Drive Efficiency: As of February 2013, S&P+ also includes a drive-based aspect based on the field position a team creates and its average success at scoring or preventing the points expected based on that field position.
Opponent adjustments: Success Rate and PPP combine to form S&P, an OPS-like measure for football. Then each team's S&P output for a given category (Rushing/Passing on either Standard Downs or Passing Downs) is compared to the expected output based upon their opponents and their opponents' opponents. For the drive efficiency portion, the same approach is taken based on net points and starting field position. This is a schedule-based adjustment designed to reward tougher schedules and punish weaker ones.
The S&P+ figures used in the tables below only look at the plays that took place while a game was deemed competitive. Garbage-time plays and possessions have been filtered out of the calculations.
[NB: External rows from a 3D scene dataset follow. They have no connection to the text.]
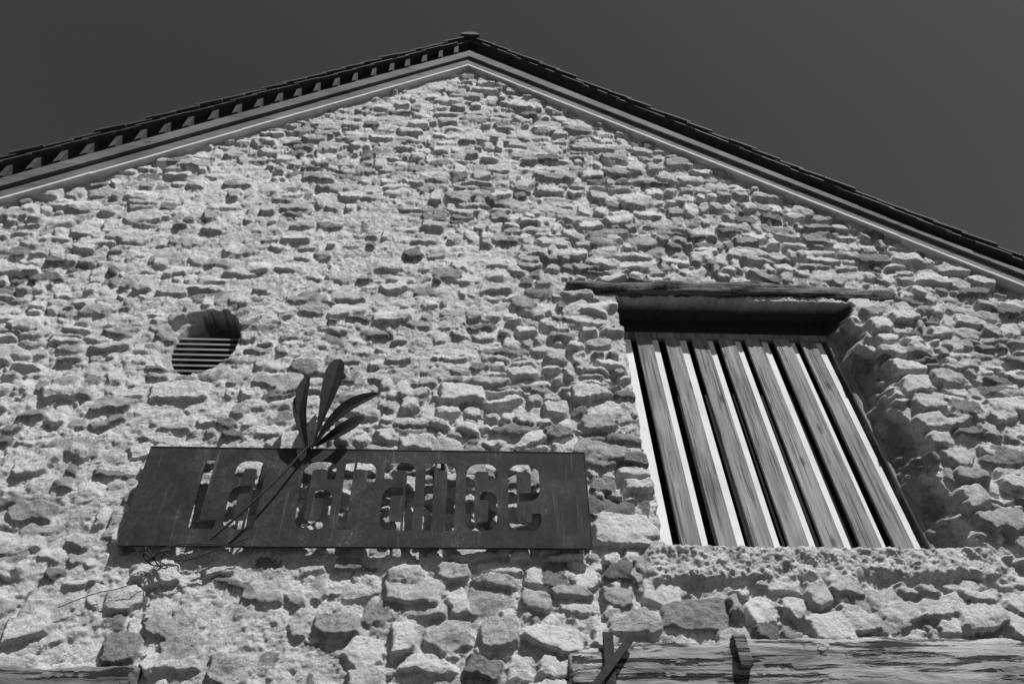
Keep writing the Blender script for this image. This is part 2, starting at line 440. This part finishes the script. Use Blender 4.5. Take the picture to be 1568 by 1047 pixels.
def spl(pts):
    sp=cu.splines.new('POLY'); sp.points.add(len(pts)-1)
    for i,p in enumerate(pts): sp.points[i].co=(p[0],p[1],0,1)
    sp.use_cyclic_u=True
spl([(0,0),(SW,0),(SW,SH),(0,SH)])
for ch,x0,x1 in [('L',.48,.68),('a',.735,.985),('G',1.29,1.56),('r',1.63,1.89),('a',1.96,2.22),('n',2.30,2.555),('G',2.64,2.90),('e',2.99,3.255)]:
    for st in glyph(ch,x1-x0):
        rad=r_ if ch!='L' else .004
        spl([(p.x+x0,p.y+.13) for p in outline(fillet(st,rad),S)])
co_=bpy.data.objects.new("sign_tmp",cu); col.objects.link(co_)
dg=bpy.context.evaluated_depsgraph_get(); sme=bpy.data.meshes.new_from_object(co_.evaluated_get(dg)); bpy.data.objects.remove(co_)
sme.materials.clear(); sme.materials.append(M_rust)
tilt=math.atan2(.11,.83)
sign=empty("restaurant_sign",(-2.72,4.905,4.295))
sign.rotation_euler=(math.pi/2+tilt,0,math.radians(.2))
pl=bpy.data.objects.new("sign_plate",sme); link(pl,sign)
g=Geo()
def lbox(x0,x1,y0,y1,z0,z1):
    b=len(g.v); g.v+=[(x0,y0,z0),(x1,y0,z0),(x1,y1,z0),(x0,y1,z0),(x0,y0,z1),(x1,y0,z1),(x1,y1,z1),(x0,y1,z1)]
    for q_ in ((0,1,2,3),(4,5,6,7),(0,1,5,4),(1,2,6,5),(2,3,7,6),(3,0,4,7)): g.f.append(tuple(b+i for i in q_))
lbox(0,SW,-.008,-.0005,-.03,.008); lbox(0,SW,SH+.0005,SH+.008,-.03,.008); lbox(-.008,-.0005,-.008,SH+.008,-.03,.008); lbox(SW+.0005,SW+.008,-.008,SH+.008,-.03,.008)
g.obj("sign_rim",M_rust,sign)
g=Geo()
for x in (.12,1.18,2.42,3.45):
    lbox(x,x+.03,.74,.77,-.25,-.008); lbox(x,x+.03,.04,.07,-.12,-.008)
g.obj("standoff_brackets",M_iron,sign)

# ------------------------------------------------------------------ metal plant ornament
orn=empty("metal_plant_ornament",(-1.41,4.74,5.07))
def tube(name,pts,r,mat,parent,cyc=False):
    c=bpy.data.curves.new(name,"CURVE"); c.dimensions='3D'; c.bevel_depth=r; c.bevel_resolution=2
    sp=c.splines.new('NURBS' if len(pts)>3 else 'POLY'); sp.points.add(len(pts)-1)
    for i,p in enumerate(pts): sp.points[i].co=(*p,1)
    if len(pts)>3: sp.order_u=3; sp.use_endpoint_u=True
    sp.use_cyclic_u=cyc
    o=bpy.data.objects.new(name,c); c.materials.append(mat); link(o,parent); return o
tube("stem",[(-.60,.08,-.78),(-.42,.03,-.60),(-.28,.0,-.42),(-.13,-.01,-.2),(-.02,-.01,.02),(.08,.0,.16)],.010,M_cable,orn)
def leaf(base,tip,w,bend,fold,peak):
    base=Vector(base);tip=Vector(tip);d=tip-base;L=d.length;d.normalize()
    side=Vector((d.z,0,-d.x)).normalized(); out=Vector((0,-1,0)); n=18; v=[];f=[]
    pa=max(.6,1.05*peak/(1-peak)); pb=.75
    mx=max((t/40)**pa*(1-t/40)**pb for t in range(41))
    for i in range(n+1):
        t=i/n; c=base+d*L*t+side*bend*math.sin(math.pi*t)+out*(.05*math.sin(math.pi*t))
        ww=w*(t**pa*(1-t)**pb/mx)+.012*(1-t)
        v+=[c-side*ww/2+out*fold*ww/w,c,c+side*ww/2+out*fold*.5*ww/w]
    for i in range(n):
        for k in range(2): a=i*3+k; f.append((a,a+1,a+4,a+3))
    o=mesh_obj("leaf",v,f,M_leaf,orn,False); m_=o.modifiers.new("s","SOLIDIFY"); m_.thickness=.004
leaf((.03,0,.03),(.11,-.03,1.05),.155,.02,.06,.66)
leaf((.0,0,.02),(-.14,-.05,.82),.095,-.05,.04,.58)
leaf((-.01,0,.0),(-.19,-.06,.56),.08,-.01,.03,.58)
leaf((.03,0,.03),(.54,-.04,.62),.10,-.06,.04,.56)
leaf((.05,0,.05),(.43,-.02,.36),.10,.05,.04,.52)

# ------------------------------------------------------------------ cable bundle
cab=empty("cable_bundle",(-2.36,4.86,4.14)); rc=random.Random(4)
for k in range(3):
    rr0=rc.uniform(.05,.09); ox_,oz_=rc.uniform(-.04,.05),rc.uniform(-.04,.06); ph=rc.uniform(0,6)
    tube("coil",[(ox_+rr0*math.cos(a+ph)*(1.4+.3*math.sin(3*a)),.03*math.sin(a*2+ph),oz_+rr0*math.sin(a)*(1+.3*math.cos(2*a+ph))) for a in [i*2*math.pi/9 for i in range(9)]],.005,M_cable,cab,True)
tube("loose_cable",[(.05,0,.05),(-.05,.02,-.12),(-.22,.05,-.2),(-.40,.06,-.22),(-.6,.06,-.33)],.003,M_cable,cab)
tube("feed_cable",[(.0,0,.08),(.14,.0,-.02),(.3,-.0,.04),(.5,-.0,.13),(.62,-.02,.18)],.006,M_cable,cab)
tube("feed_cable_upper",[(-.05,0,.0),(.02,.0,.12),(.2,.02,.16),(.36,.02,.15)],.006,M_cable,cab)

# ------------------------------------------------------------------ ground
g=Geo(); g.v=[(-400,-400,0),(400,-400,0),(400,400,0),(-400,400,0)]; g.f=[(0,1,2,3)]; g.obj("ground",M_ground)

# ------------------------------------------------------------------ light
Lv=Vector((-.44,.66,-1.0)).normalized()
sd=bpy.data.lights.new("sun","SUN"); sd.energy=5.0; sd.angle=math.radians(.5); sd.color=(1,.998,.992)
so=bpy.data.objects.new("sun",sd); so.rotation_euler=Lv.to_track_quat('-Z','Y').to_euler(); so.location=(5,-8,20); link(so)
el=math.asin(-Lv.z); az=math.atan2(-Lv.x,-Lv.y)
w=bpy.data.worlds.new("World"); sc.world=w; w.use_nodes=True; nt=w.node_tree
sky=nt.nodes.new("ShaderNodeTexSky"); sky.sky_type='NISHITA'; sky.sun_disc=False; sky.sun_elevation=el; sky.sun_rotation=az
sep=nt.nodes.new("ShaderNodeSeparateColor"); nt.links.new(sky.outputs[0],sep.inputs[0])
bg=nt.nodes["Background"]; nt.links.new(sep.outputs[0],bg.inputs[0]); bg.inputs[1].default_value=.056

# ------------------------------------------------------------------ camera
cd=bpy.data.cameras.new("camera"); cd.sensor_width=36; cd.lens=24; cd.clip_end=2000; cd.clip_start=.05
cam=bpy.data.objects.new("camera",cd); link(cam); cam.location=(0,0,1.6); cam.rotation_euler=(2.36342,.02112,-.04866)
sc.camera=cam
sc.view_settings.view_transform='Standard'; sc.view_settings.look='None'; sc.view_settings.exposure=0
print("stones",nst,"verts",len(co))
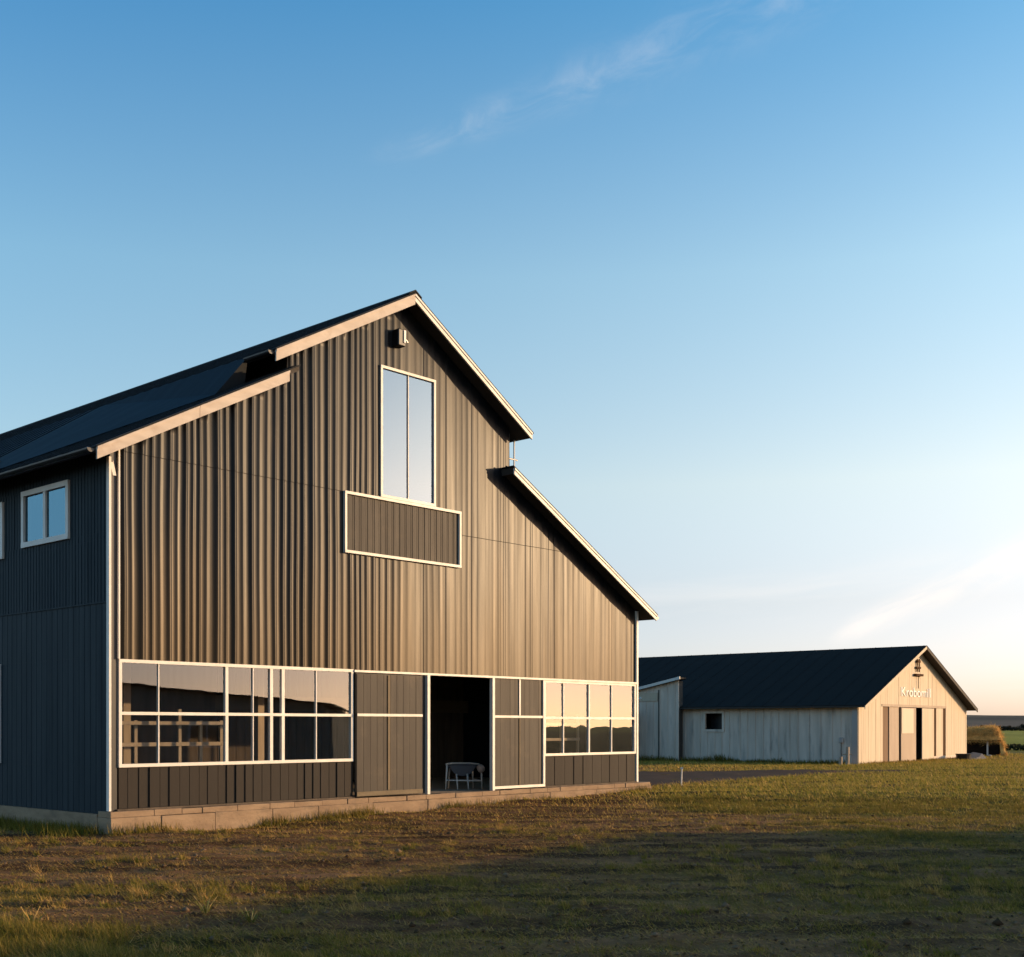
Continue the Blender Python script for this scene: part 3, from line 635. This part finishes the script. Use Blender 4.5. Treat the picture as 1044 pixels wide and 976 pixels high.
# ------------------------------------------------------------------ grass
FC = [bl(-.2,-.2), bl(W+.6,-.2), bl(W+.6,T), bl(-.2,T)]
def in_barn(x, y):
    dx, dy = x-P0[0], y-P0[1]; s = dx*math.cos(PHI)+dy*math.sin(PHI); t = -dx*math.sin(PHI)+dy*math.cos(PHI)
    a = (s > -.06) & (s < W+.62) & (t > -.18) & (t < T)
    dx, dy = x-Q0[0], y-Q0[1]; s = dx*c2+dy*s2; t = -dx*s2+dy*c2
    return a | ((s > -.05) & (s < GW+.1) & (t > -.1) & (t < GT)), None
def on_track(x, y):
    u = np.clip((x+6)/22.5,0,1); near = 38.6+12.6*ss(.35,1.,u)
    return (x > -6) & (x < 16.5) & (y > near+.15) & (y < 50+2.2*u-.1)
def blades(x, y, h, w, lean, dry, name, label, seed, tone=1.):
    r = np.random.default_rng(seed); n = len(x); z = gz(x,y)-.006
    a = r.uniform(0,2*np.pi,n); b = r.uniform(0,2*np.pi,n); b = np.where(r.random(n) < .5, b, r.normal(math.pi,.5,n))
    sx, sy = np.cos(a)*w/2, np.sin(a)*w/2
    lx, ly = np.cos(b)*lean*h, np.sin(b)*lean*h
    V = np.empty((n,3,3)); V[:,0] = np.stack([x-sx,y-sy,z],1); V[:,1] = np.stack([x+sx,y+sy,z],1); V[:,2] = np.stack([x+lx,y+ly,z+h/np.sqrt(1+lean**2)*1.1],1)
    q = r.uniform(.6,1.3,n)[:,None]; d = dry[:,None]
    c = (np.array([.128,.118,.015])*(1-d)+np.array([.46,.265,.085])*d)*q*tone
    o = npmesh(name, V.reshape(-1,3), np.arange(3*n).reshape(-1,3), M['blade'], col=np.repeat(c,3,0)); tag(o,label,'grass',kind='stuff'); return o
def scatter(n, y0, y1, pw, pad, seed):
    r = np.random.default_rng(seed); y = y0+(y1-y0)*r.random(n)**pw; x = (r.random(n)*2-1)*(y*.43+pad); return x, y, r
x, y, r = scatter(760000,9.5,33,1.25,2.0,101)
g = green(x,y); clump = vn(x*3.1,y*3.9,61)*.6+vn(x*.9,y*1.4,62)*.4
keep = (r.random(len(x)) < .30+.9*g*ss(.3,.6,clump)+.25*ss(.5,.75,clump)) & ~in_barn(x,y)[0]; x, y, g, clump = x[keep], y[keep], g[keep], clump[keep]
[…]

The criteria for "garbage time" are as follows: a game is not within 28 points in the first quarter, 24 points in the second quarter, 21 points in the third quarter, or 16 points in the fourth quarter.
Also included below: a team's percentage of total points scored and its Adjusted Record. Based on single-game S&P+ performances, this is the record a team would have had playing a perfectly average team, with a perfectly average number of breaks, in each week of the season. Adj. Record gives you a different way to visualize the impact of both team consistency and schedule strength.